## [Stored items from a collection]
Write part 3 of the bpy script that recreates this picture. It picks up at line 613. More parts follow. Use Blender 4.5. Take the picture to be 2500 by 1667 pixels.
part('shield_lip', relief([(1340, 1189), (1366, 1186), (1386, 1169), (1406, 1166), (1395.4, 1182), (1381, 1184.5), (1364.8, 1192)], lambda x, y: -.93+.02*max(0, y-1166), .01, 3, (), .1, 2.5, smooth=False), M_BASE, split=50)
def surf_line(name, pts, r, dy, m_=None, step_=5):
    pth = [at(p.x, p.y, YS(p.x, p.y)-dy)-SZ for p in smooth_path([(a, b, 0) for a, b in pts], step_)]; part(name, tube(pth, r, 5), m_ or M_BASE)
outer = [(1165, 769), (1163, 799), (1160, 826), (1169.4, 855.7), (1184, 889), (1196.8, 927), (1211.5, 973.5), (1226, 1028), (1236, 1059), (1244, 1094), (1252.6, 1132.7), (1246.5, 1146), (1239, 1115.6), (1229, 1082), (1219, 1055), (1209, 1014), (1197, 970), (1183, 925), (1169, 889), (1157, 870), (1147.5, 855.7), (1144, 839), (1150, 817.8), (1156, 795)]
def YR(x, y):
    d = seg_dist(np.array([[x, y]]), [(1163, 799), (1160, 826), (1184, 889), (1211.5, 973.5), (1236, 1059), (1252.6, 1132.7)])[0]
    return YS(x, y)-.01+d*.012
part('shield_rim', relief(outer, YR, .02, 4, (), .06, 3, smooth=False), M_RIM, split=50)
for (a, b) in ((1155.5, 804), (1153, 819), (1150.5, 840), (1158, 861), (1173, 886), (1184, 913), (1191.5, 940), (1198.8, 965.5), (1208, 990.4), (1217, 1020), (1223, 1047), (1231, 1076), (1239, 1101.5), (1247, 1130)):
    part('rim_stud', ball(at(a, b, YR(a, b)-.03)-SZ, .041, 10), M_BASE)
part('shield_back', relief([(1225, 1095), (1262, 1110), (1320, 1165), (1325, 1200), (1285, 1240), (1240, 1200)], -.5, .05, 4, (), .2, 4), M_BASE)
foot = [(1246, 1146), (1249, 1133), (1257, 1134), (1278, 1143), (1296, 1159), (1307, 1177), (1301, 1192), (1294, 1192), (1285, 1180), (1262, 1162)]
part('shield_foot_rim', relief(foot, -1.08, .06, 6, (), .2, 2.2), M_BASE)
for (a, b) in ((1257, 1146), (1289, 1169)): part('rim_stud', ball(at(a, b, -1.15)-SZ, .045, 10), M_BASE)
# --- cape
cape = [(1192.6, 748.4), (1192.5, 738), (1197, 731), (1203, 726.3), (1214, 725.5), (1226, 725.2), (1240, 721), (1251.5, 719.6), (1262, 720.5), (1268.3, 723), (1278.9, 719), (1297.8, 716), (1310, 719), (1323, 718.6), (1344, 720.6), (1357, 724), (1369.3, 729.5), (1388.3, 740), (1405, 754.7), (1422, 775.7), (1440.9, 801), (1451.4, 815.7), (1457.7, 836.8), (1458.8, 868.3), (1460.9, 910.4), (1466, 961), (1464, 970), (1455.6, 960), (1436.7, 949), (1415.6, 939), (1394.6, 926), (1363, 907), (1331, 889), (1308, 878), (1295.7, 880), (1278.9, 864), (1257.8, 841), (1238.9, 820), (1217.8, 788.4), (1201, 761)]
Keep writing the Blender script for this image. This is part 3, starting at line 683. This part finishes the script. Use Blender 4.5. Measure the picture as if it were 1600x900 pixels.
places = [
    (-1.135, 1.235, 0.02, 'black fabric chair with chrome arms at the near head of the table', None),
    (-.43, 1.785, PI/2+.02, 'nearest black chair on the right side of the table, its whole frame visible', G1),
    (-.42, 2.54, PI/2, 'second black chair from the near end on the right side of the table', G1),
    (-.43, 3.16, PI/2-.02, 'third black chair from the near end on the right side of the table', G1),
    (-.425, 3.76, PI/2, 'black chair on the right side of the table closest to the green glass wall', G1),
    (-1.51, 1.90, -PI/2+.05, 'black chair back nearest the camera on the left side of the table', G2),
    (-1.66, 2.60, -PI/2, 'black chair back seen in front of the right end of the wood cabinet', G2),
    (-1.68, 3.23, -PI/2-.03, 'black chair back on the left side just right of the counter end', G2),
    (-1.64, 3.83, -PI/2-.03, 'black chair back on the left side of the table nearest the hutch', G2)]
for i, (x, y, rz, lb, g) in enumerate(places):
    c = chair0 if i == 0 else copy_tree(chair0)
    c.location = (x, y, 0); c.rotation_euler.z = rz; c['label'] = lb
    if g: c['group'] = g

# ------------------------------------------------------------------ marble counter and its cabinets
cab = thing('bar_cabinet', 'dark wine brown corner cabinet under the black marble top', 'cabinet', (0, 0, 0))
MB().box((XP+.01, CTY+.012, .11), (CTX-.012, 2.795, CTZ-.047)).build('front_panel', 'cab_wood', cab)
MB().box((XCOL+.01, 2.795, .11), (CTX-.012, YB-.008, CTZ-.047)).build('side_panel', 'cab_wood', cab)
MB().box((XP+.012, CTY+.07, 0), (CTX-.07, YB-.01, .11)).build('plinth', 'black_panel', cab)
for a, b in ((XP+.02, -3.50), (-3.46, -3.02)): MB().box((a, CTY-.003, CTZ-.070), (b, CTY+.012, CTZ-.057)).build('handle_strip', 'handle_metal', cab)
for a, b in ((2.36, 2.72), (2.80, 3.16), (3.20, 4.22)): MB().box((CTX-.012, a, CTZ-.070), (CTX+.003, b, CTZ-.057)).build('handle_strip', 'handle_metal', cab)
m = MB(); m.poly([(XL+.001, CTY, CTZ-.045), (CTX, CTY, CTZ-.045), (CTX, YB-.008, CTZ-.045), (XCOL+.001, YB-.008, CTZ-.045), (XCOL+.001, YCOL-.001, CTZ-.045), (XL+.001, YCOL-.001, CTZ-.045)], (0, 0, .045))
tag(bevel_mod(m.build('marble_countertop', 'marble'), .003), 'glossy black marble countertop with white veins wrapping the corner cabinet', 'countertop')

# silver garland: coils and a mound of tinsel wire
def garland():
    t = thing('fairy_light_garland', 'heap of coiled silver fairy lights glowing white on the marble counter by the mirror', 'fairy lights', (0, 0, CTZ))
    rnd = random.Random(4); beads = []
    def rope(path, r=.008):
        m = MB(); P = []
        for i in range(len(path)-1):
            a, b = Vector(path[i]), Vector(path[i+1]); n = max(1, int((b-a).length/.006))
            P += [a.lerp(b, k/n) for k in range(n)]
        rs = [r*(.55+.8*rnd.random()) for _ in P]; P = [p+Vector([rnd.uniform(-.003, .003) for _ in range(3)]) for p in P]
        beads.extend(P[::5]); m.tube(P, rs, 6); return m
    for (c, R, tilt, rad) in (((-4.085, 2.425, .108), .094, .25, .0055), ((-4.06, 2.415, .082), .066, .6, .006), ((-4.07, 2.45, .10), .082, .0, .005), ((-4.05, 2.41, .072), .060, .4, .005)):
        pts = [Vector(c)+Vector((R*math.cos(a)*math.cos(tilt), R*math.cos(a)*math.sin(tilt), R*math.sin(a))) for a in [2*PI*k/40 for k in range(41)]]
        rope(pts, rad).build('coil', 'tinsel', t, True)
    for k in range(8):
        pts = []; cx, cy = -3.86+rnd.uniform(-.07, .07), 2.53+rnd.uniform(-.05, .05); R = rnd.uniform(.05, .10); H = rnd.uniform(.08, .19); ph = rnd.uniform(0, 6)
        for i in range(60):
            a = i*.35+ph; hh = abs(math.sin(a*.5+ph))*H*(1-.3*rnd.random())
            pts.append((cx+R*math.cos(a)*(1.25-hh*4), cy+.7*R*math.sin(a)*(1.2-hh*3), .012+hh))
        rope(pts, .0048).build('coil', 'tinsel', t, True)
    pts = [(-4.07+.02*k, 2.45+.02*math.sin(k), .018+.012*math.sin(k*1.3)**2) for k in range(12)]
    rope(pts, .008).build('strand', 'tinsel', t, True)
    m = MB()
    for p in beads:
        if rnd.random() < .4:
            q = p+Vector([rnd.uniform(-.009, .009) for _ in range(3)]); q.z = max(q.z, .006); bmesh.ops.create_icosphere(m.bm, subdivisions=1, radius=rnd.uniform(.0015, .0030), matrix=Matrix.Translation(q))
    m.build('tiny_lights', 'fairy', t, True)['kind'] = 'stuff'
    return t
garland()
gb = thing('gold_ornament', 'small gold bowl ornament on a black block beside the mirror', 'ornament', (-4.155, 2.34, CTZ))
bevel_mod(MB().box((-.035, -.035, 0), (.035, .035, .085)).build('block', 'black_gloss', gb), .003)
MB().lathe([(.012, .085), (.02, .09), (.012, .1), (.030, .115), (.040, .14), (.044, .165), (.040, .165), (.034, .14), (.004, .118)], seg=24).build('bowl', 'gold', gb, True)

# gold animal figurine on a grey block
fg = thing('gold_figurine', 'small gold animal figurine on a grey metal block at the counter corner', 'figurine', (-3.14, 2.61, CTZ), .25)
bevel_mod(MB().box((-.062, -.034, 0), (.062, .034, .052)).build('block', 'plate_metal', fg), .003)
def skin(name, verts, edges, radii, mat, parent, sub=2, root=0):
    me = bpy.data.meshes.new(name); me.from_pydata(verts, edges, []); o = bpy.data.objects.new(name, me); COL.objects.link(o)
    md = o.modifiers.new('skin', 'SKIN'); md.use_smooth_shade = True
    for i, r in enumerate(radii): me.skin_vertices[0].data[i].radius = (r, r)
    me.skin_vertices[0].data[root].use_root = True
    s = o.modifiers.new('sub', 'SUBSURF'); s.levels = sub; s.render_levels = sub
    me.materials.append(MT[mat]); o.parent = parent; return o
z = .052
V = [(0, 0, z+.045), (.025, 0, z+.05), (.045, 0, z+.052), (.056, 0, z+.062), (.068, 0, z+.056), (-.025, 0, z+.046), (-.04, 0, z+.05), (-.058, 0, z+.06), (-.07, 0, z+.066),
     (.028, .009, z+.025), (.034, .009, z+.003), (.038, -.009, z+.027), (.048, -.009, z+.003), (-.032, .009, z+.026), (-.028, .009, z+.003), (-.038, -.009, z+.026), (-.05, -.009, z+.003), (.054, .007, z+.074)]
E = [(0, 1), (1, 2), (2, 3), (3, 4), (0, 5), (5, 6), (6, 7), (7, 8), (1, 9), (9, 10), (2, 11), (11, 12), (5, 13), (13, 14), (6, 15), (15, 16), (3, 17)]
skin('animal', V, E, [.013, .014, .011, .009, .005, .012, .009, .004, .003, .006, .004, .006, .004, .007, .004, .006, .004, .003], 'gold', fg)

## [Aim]
Copy each line of the listing that contains the string "picture".

## [Answer to this problem]
Write part 3 of the bpy script that recreates this picture. It picks up at line 613. More parts follow. Use Blender 4.5. Take the picture to be 2500 by 1667 pixels.
Keep writing the Blender script for this image. This is part 3, starting at line 683. This part finishes the script. Use Blender 4.5. Measure the picture as if it were 1600x900 pixels.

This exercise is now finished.